Hasta el punto que nos parece entrañable haber de esperar una semana para ver el próximo capítulo ya producido de una serie o a que traduzcan al español la última novela de moda que ya conocemos y cuyo ejemplar en inglés almacenamos hace meses en la estantería. Rituales pensados para alargar el tiempo de regocijo de aquellas cosas que a veces nos hacen felices y que cada vez generan más rechazo por cuanto exigen de nosotros un portazo a la satisfacción inmediata con la que hemos vivido, en fin, desde casi siempre. El señorito satisfecho de Ortega, el millennial de hoy.

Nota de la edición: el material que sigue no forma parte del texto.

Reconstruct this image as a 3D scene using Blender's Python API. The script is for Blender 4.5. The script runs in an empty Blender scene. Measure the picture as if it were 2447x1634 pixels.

¿Sabremos sacrificar esta satisfacción inmediata por otras de más tardar con el paso de los años? ¿Estamos abocados a conciliarlas? Quizás, algún día, nos pondremos nostálgicos y volveremos a acudir a la casa de fotos una vez al mes para revelar fotografías desconocidas, en un ejercicio casi de reaccionarismo estético. Pero para ello alguien tendrá que explicarnos qué hay de malo en almacenar cincuenta veces más fotografías que antaño, en las que, para más inri, no parpadeamos por el flash: ¡aquel flash!, que hoy es sólo signo de la más remota infancia.